WHAT IS BEING ASKED: Write out each line of the listing as it stands, without the images.

━━━━━ SOURCE MATERIAL ━━━━━

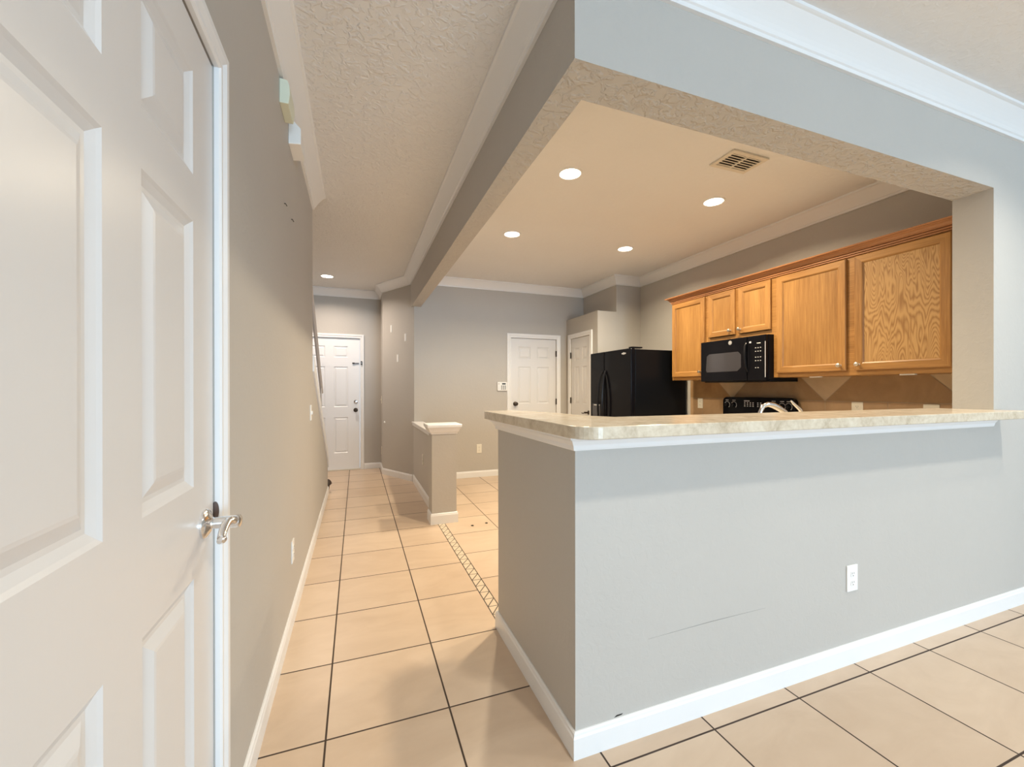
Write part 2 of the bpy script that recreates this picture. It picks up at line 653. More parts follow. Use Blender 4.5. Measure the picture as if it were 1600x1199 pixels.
# living room behind the camera
struct(boxes('wall_living', [(XE, XE + .12, YS, YB, 0, ZC)], M['wall']), 'greige living room side wall', 'wall')
struct(boxes('wall_window', [(XL - .105, 1.2, YS - .12, YS, 0, ZC), (5.4, XE, YS - .12, YS, 0, ZC), (1.2, 5.4, YS - .12, YS, 2.35, ZC)], M['wall']),
       'greige living room wall with wide glass door opening', 'wall')
struct(boxes('window_1', [(1.2, 1.26, YS - .1, YS - .02, 0, 2.35), (5.34, 5.4, YS - .1, YS - .02, 0, 2.35), (1.26, 5.34, YS - .1, YS - .02, 2.29, 2.35), (3.37, 3.43, YS - .1, YS - .02, 0, 2.29)], M['trim']),
       'white framed wide sliding glass door opening', 'window')

# ------------------------------------------------------------------ crown moldings
H0 = 2.575


def crown_prof(proj=0.092):
    h = ZC - H0
    pts = [(0, H0), (0.014, H0), (0.016, H0 + .014), (0.022, H0 + .018)]
    for i in range(7):                       # cove then ogee
        t = i / 6
        d = 0.022 + (proj - 0.034) * (t ** 1.5 * 0.55 + t * 0.45)
        pts.append((d, H0 + .018 + (h - .036) * t))
    pts += [(proj - .006, ZC - .016), (proj, ZC - .013), (proj, ZC), (0, ZC)]
    return pts


bm = bmesh.new()  # small dark object of unknown kind, shaped as a plain lump
molding(bm, [(XE, YB), (XB, YB), (XB, BY + (BX - XB) * 1.907), (AX, AY), (AX, YD), (XF, YD), (XF, 2.6)], crown_prof())
struct(make('trim_1', bm, M['trim']), 'white crown molding running along the beam and round the foyer', 'crown molding')
bm = bmesh.new()  # small dark object of unknown kind, shaped as a plain lump
molding(bm, [(XL, 3.526), (XL, YS)], crown_prof())
struct(make('trim_2', bm, M['trim']), 'white crown molding on left hallway wall, cut square at its end', 'crown molding')
bm = bmesh.new()  # small dark object of unknown kind, shaped as a plain lump
molding(bm, [(XR, YBI), (XR, YP), (XP2, YP), (XP2, YW), (XBI, YW)], crown_prof())
struct(make('trim_3', bm, M['trim']), 'white crown molding around the kitchen and dining walls', 'crown molding')

# ------------------------------------------------------------------ baseboards
BP = [(0, 0), (0.013, 0), (0.013, 0.068), (0.010, 0.074), (0.009, 0.081), (0.004, 0.085), (0, 0.085)]


def baseboard(name, paths, label, prof=BP):
    bm = bmesh.new()
    for p in paths:
        molding(bm, p, prof)
    struct(make(name, bm, M['trim']), label, 'baseboard')


baseboard('baseboard_left', [[(XL, 5.262), (XL, 1.234)], [(XL, 0.30), (XL, YS)]], 'white baseboard along the left hallway wall')
baseboard('baseboard_bar', [[(XE, YB), (XB, YB), (XB, 2.0), (XBI, 2.0)]], 'white baseboard around the breakfast bar half wall')
baseboard('baseboard_far', [[(0.685, 5.573), (AX, AY), (AX, YD), (0.106, YD)], [(-0.86, YD), (XF, YD), (XF, 5.3)]], 'white baseboard around the foyer and angled wall')
baseboard('baseboard_back', [[(1.983, YW), (0.80, YW)], [(XP, YW), (2.812, YW)]], 'white baseboard under the dining area wall')

# ------------------------------------------------------------------ half wall with post
hw = thing('wall_half', 'low greige half wall ending in a square capped post', 'half wall', (0.735, 3.84, 0), kind='structure')
boxes('post', [(0.624, 0.846, 3.73, 3.90, 0, 0.80)], M['wall'], hw)
bm = bmesh.new()  # small dark object of unknown kind, shaped as a plain lump
prism(bm, [(0.692, 3.90, 0), (0.79, 3.90, 0), (0.79, YW, 0), (BX, BY, 0), (0.692, BY + .015, 0)], (0, 0, 0.735))
make('half_wall_panel', bm, M['wall'], hw)
bm = bmesh.new()  # small dark object of unknown kind, shaped as a plain lump
capp = [(0, 0.80), (0.006, 0.80), (0.008, 0.812), (0.018, 0.822), (0.030, 0.846), (0.038, 0.858), (0.042, 0.864), (0.042, 0.884), (0.038, 0.888), (0, 0.888)]
ring = []
for d, z in capp:
    ring.append([bm.verts.new((x, y, z)) for x, y in ((0.624 - d, 3.73 - d), (0.846 + d, 3.73 - d), (0.846 + d, 3.90 + d), (0.624 - d, 3.90 + d))])
for p, q in zip(ring, ring[1:]):
    for i in range(4):
        bm.faces.new((p[i], p[(i + 1) % 4], q[(i + 1) % 4], q[i]))
bm.faces.new(ring[0][::-1])
bm.faces.new(ring[-1])
make('post_cap', bm, M['trim'], hw, label='flared white post cap')
bm = bmesh.new()  # small dark object of unknown kind, shaped as a plain lump
prism(bm, [(0.672, 3.945, 0.762), (0.81, 3.945, 0.762), (0.81, YW, 0.762), (BX, BY, 0.762), (0.672, BY + .05, 0.762)], (0, 0, 0.020))
prism(bm, [(0.680, 3.945, 0.735), (0.80, 3.945, 0.735), (0.80, YW, 0.735), (BX, BY, 0.735), (0.680, BY + .035, 0.735)], (0, 0, 0.027))
make('ledge_cap', bm, M['trim'], hw, label='white flat ledge along the half wall')
bm = bmesh.new()  # small dark object of unknown kind, shaped as a plain lump
BP2 = [(d, z * 1.12) for d, z in BP]
molding(bm, [(0.846, 3.90), (0.846, 3.73), (0.624, 3.73), (0.624, 3.90), (0.692, 3.90), (0.692, 5.54)], BP2)
make('half_wall_baseboard', bm, M['trim'], hw, label='white baseboard round the post')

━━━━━

SOLUTION TO THIS EXERCISE:
Write part 2 of the bpy script that recreates this picture. It picks up at line 653. More parts follow. Use Blender 4.5. Measure the picture as if it were 1600x1199 pixels.
# living room behind the camera
struct(boxes('wall_living', [(XE, XE + .12, YS, YB, 0, ZC)], M['wall']), 'greige living room side wall', 'wall')
struct(boxes('wall_window', [(XL - .105, 1.2, YS - .12, YS, 0, ZC), (5.4, XE, YS - .12, YS, 0, ZC), (1.2, 5.4, YS - .12, YS, 2.35, ZC)], M['wall']),
       'greige living room wall with wide glass door opening', 'wall')
struct(boxes('window_1', [(1.2, 1.26, YS - .1, YS - .02, 0, 2.35), (5.34, 5.4, YS - .1, YS - .02, 0, 2.35), (1.26, 5.34, YS - .1, YS - .02, 2.29, 2.35), (3.37, 3.43, YS - .1, YS - .02, 0, 2.29)], M['trim']),
       'white framed wide sliding glass door opening', 'window')

# ------------------------------------------------------------------ crown moldings
H0 = 2.575


def crown_prof(proj=0.092):
    h = ZC - H0
    pts = [(0, H0), (0.014, H0), (0.016, H0 + .014), (0.022, H0 + .018)]
    for i in range(7):                       # cove then ogee
        t = i / 6
        d = 0.022 + (proj - 0.034) * (t ** 1.5 * 0.55 + t * 0.45)
        pts.append((d, H0 + .018 + (h - .036) * t))
    pts += [(proj - .006, ZC - .016), (proj, ZC - .013), (proj, ZC), (0, ZC)]
    return pts


bm = bmesh.new()  # small dark object of unknown kind, shaped as a plain lump
molding(bm, [(XE, YB), (XB, YB), (XB, BY + (BX - XB) * 1.907), (AX, AY), (AX, YD), (XF, YD), (XF, 2.6)], crown_prof())
struct(make('trim_1', bm, M['trim']), 'white crown molding running along the beam and round the foyer', 'crown molding')
bm = bmesh.new()  # small dark object of unknown kind, shaped as a plain lump
molding(bm, [(XL, 3.526), (XL, YS)], crown_prof())
struct(make('trim_2', bm, M['trim']), 'white crown molding on left hallway wall, cut square at its end', 'crown molding')
bm = bmesh.new()  # small dark object of unknown kind, shaped as a plain lump
molding(bm, [(XR, YBI), (XR, YP), (XP2, YP), (XP2, YW), (XBI, YW)], crown_prof())
struct(make('trim_3', bm, M['trim']), 'white crown molding around the kitchen and dining walls', 'crown molding')

# ------------------------------------------------------------------ baseboards
BP = [(0, 0), (0.013, 0), (0.013, 0.068), (0.010, 0.074), (0.009, 0.081), (0.004, 0.085), (0, 0.085)]


def baseboard(name, paths, label, prof=BP):
    bm = bmesh.new()
    for p in paths:
        molding(bm, p, prof)
    struct(make(name, bm, M['trim']), label, 'baseboard')


baseboard('baseboard_left', [[(XL, 5.262), (XL, 1.234)], [(XL, 0.30), (XL, YS)]], 'white baseboard along the left hallway wall')
baseboard('baseboard_bar', [[(XE, YB), (XB, YB), (XB, 2.0), (XBI, 2.0)]], 'white baseboard around the breakfast bar half wall')
baseboard('baseboard_far', [[(0.685, 5.573), (AX, AY), (AX, YD), (0.106, YD)], [(-0.86, YD), (XF, YD), (XF, 5.3)]], 'white baseboard around the foyer and angled wall')
baseboard('baseboard_back', [[(1.983, YW), (0.80, YW)], [(XP, YW), (2.812, YW)]], 'white baseboard under the dining area wall')

# ------------------------------------------------------------------ half wall with post
hw = thing('wall_half', 'low greige half wall ending in a square capped post', 'half wall', (0.735, 3.84, 0), kind='structure')
boxes('post', [(0.624, 0.846, 3.73, 3.90, 0, 0.80)], M['wall'], hw)
bm = bmesh.new()  # small dark object of unknown kind, shaped as a plain lump
prism(bm, [(0.692, 3.90, 0), (0.79, 3.90, 0), (0.79, YW, 0), (BX, BY, 0), (0.692, BY + .015, 0)], (0, 0, 0.735))
make('half_wall_panel', bm, M['wall'], hw)
bm = bmesh.new()  # small dark object of unknown kind, shaped as a plain lump
capp = [(0, 0.80), (0.006, 0.80), (0.008, 0.812), (0.018, 0.822), (0.030, 0.846), (0.038, 0.858), (0.042, 0.864), (0.042, 0.884), (0.038, 0.888), (0, 0.888)]
ring = []
for d, z in capp:
    ring.append([bm.verts.new((x, y, z)) for x, y in ((0.624 - d, 3.73 - d), (0.846 + d, 3.73 - d), (0.846 + d, 3.90 + d), (0.624 - d, 3.90 + d))])
for p, q in zip(ring, ring[1:]):
    for i in range(4):
        bm.faces.new((p[i], p[(i + 1) % 4], q[(i + 1) % 4], q[i]))
bm.faces.new(ring[0][::-1])
bm.faces.new(ring[-1])
make('post_cap', bm, M['trim'], hw, label='flared white post cap')
bm = bmesh.new()  # small dark object of unknown kind, shaped as a plain lump
prism(bm, [(0.672, 3.945, 0.762), (0.81, 3.945, 0.762), (0.81, YW, 0.762), (BX, BY, 0.762), (0.672, BY + .05, 0.762)], (0, 0, 0.020))
prism(bm, [(0.680, 3.945, 0.735), (0.80, 3.945, 0.735), (0.80, YW, 0.735), (BX, BY, 0.735), (0.680, BY + .035, 0.735)], (0, 0, 0.027))
make('ledge_cap', bm, M['trim'], hw, label='white flat ledge along the half wall')
bm = bmesh.new()  # small dark object of unknown kind, shaped as a plain lump
BP2 = [(d, z * 1.12) for d, z in BP]
molding(bm, [(0.846, 3.90), (0.846, 3.73), (0.624, 3.73), (0.624, 3.90), (0.692, 3.90), (0.692, 5.54)], BP2)
make('half_wall_baseboard', bm, M['trim'], hw, label='white baseboard round the post')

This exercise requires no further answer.